In other words, the outer limits of the president’s ambition is to leave public colleges half as affordable via federal aid as they were under Presidents Nixon and Ford.

If that’s the big picture, what’s the president’s plan? He’d boost campus-based Perkins loans and target the increase to schools taking steps to slow the growth of tuition. Translation: more student debt, administered in ways that may at the margins reward colleges that have had smaller price increases than others.

There’s also a $1 billion “Race to the Top” competition to encourage states to promote college completion and affordability. In a higher-ed system that devours more than $350 billion a year, it’s unclear what impact this billion-dollar carrot will have even in hard-pressed state capitols. Obama also wants to extend tuition tax credits, keep student loan interest rates low and create a “scorecard” on what colleges are delivering in learning and post-degree salaries.

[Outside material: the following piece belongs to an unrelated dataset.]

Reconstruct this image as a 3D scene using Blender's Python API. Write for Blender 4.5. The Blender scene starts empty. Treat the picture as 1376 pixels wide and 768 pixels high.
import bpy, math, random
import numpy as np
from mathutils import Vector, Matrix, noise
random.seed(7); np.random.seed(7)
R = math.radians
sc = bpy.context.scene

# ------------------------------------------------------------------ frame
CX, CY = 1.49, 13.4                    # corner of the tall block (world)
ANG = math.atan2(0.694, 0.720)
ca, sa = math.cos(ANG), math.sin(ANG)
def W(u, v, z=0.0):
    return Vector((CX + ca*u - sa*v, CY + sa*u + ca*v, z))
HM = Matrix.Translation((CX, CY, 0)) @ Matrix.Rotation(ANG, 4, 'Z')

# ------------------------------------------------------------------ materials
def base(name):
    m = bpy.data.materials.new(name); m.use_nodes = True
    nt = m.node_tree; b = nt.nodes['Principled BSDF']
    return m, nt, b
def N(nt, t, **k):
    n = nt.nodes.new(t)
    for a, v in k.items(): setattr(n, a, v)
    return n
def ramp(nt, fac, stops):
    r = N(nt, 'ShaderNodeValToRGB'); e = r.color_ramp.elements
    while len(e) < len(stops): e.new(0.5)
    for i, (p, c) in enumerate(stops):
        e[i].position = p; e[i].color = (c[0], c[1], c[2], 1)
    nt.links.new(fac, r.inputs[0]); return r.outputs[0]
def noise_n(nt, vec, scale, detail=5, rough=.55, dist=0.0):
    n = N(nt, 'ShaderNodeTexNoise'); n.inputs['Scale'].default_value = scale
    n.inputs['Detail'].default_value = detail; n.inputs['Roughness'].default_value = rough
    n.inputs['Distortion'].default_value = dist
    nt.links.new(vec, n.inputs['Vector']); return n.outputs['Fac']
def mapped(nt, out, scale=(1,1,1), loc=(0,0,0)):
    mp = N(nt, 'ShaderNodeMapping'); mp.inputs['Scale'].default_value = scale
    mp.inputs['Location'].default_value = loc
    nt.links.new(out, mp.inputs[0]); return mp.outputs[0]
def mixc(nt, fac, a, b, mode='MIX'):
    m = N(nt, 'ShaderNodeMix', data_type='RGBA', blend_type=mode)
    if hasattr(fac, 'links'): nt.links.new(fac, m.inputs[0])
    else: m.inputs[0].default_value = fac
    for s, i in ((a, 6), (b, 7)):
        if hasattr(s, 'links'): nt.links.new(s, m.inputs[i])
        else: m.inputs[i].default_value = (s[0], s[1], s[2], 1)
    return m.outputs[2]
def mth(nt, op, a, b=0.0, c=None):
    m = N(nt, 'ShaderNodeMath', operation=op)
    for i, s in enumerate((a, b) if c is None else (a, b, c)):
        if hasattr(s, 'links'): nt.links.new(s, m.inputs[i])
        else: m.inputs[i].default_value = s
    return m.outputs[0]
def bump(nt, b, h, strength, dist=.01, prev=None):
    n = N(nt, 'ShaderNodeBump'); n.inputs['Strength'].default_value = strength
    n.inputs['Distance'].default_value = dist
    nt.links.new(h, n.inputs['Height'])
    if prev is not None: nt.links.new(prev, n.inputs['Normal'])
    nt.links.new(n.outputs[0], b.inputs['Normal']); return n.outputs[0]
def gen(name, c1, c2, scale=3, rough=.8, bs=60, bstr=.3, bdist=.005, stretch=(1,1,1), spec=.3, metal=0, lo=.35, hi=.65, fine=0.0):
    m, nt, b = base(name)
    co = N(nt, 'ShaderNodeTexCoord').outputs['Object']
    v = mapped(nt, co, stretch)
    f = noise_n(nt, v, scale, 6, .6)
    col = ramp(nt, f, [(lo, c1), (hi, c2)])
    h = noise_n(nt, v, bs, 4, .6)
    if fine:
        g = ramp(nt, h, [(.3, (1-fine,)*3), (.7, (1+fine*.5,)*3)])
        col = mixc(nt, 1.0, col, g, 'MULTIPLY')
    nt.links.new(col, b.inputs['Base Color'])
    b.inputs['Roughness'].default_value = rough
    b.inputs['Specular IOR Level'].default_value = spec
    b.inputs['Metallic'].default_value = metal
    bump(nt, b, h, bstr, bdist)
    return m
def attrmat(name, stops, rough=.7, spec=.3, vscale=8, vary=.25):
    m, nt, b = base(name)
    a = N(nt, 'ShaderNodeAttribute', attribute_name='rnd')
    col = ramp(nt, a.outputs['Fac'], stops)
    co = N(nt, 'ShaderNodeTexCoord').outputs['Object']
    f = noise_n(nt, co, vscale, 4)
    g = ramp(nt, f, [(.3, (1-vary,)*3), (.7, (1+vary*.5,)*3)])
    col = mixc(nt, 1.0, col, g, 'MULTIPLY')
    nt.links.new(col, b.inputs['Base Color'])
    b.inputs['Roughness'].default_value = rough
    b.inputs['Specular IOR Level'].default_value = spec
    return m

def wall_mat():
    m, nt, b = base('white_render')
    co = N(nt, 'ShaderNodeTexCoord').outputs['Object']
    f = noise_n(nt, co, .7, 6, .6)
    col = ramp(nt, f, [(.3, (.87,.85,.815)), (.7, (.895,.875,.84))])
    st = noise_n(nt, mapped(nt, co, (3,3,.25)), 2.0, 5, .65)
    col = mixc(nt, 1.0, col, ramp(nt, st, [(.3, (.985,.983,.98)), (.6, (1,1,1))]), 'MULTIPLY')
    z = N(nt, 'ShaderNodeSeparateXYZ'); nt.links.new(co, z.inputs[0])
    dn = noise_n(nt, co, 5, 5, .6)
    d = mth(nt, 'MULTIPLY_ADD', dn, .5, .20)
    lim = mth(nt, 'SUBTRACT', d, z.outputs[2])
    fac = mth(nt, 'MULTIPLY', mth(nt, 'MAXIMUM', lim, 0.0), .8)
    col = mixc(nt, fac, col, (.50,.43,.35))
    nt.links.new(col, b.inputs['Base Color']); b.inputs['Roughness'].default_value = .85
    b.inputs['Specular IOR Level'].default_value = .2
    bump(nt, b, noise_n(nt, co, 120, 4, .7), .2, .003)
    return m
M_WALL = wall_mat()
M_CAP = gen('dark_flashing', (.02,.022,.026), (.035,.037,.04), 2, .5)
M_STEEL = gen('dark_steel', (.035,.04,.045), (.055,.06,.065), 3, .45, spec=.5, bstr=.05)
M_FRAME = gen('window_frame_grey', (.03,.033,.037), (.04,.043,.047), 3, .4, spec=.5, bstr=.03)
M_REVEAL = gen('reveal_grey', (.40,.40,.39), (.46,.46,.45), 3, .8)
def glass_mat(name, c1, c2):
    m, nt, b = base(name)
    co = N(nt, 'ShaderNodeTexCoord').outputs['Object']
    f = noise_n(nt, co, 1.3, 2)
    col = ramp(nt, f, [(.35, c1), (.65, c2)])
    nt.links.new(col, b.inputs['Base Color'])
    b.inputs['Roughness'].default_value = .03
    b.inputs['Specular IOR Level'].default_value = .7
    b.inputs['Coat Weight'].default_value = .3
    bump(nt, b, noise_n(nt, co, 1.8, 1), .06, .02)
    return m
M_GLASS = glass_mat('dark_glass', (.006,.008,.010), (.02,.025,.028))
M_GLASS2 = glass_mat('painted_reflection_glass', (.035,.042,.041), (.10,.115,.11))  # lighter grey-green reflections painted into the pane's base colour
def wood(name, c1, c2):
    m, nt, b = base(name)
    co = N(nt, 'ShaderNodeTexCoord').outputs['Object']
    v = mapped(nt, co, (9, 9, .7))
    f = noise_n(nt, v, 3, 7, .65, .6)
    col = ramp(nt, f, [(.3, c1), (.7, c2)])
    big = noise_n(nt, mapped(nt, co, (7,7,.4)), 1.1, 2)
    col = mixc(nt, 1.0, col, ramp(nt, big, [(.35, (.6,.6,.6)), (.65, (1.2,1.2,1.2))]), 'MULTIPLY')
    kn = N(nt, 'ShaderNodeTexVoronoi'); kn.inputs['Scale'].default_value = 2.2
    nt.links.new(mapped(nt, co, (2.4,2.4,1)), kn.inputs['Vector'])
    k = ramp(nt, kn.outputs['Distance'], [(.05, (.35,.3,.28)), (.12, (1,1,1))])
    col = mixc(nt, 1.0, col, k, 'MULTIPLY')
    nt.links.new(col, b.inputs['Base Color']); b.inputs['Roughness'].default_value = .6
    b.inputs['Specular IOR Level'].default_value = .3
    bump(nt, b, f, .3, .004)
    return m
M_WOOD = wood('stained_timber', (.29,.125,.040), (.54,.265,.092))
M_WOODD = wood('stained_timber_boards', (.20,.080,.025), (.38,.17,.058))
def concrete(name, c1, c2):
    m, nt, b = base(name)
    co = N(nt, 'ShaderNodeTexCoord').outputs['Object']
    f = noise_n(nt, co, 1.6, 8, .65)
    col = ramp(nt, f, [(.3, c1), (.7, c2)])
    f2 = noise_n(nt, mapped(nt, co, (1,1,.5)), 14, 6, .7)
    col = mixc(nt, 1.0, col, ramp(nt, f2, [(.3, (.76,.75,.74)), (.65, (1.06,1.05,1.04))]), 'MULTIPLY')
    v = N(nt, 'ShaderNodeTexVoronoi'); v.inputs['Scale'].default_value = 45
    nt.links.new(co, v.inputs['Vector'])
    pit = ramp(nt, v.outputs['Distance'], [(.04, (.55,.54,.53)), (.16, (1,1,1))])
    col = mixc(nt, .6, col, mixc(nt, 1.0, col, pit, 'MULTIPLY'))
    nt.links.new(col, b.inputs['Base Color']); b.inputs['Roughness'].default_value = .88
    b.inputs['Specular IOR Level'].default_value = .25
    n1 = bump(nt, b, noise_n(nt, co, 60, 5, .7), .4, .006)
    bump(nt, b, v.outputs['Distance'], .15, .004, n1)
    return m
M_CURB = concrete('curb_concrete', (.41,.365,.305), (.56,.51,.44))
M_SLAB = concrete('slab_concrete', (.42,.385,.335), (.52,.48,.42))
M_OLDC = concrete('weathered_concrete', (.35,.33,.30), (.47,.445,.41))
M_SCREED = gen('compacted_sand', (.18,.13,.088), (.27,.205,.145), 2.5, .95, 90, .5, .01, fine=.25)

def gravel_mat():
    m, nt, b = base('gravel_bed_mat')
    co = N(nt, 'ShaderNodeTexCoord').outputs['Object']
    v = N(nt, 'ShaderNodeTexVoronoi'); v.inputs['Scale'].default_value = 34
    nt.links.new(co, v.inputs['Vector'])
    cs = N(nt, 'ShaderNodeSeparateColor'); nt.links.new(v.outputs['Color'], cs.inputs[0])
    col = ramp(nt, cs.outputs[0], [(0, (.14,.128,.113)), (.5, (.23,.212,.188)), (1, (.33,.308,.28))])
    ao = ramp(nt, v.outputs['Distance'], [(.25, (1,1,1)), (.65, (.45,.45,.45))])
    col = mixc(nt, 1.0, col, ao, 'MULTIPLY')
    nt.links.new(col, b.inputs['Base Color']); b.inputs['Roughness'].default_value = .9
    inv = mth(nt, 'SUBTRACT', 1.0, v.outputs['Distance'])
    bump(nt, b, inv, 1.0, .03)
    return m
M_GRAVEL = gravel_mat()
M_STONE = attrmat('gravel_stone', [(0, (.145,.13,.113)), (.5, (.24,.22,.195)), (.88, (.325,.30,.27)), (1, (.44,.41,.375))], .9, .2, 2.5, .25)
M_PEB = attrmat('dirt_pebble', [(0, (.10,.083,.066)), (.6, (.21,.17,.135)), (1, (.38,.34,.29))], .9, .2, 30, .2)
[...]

Don’t get me wrong. These are nice little steps. But in light of the facts above, it’s hard to see this package as anything more than tinkering at the edges of tinkering at the edges.

A serious affordability agenda would aim much higher. It would start with honest talk about how zillions in grants and student loans have enabled endless college price increases while bankrolling much “research” of dubious merit, cozy lifestyles for tenured professors and a facilities “arms race” that has little link to teaching and learning.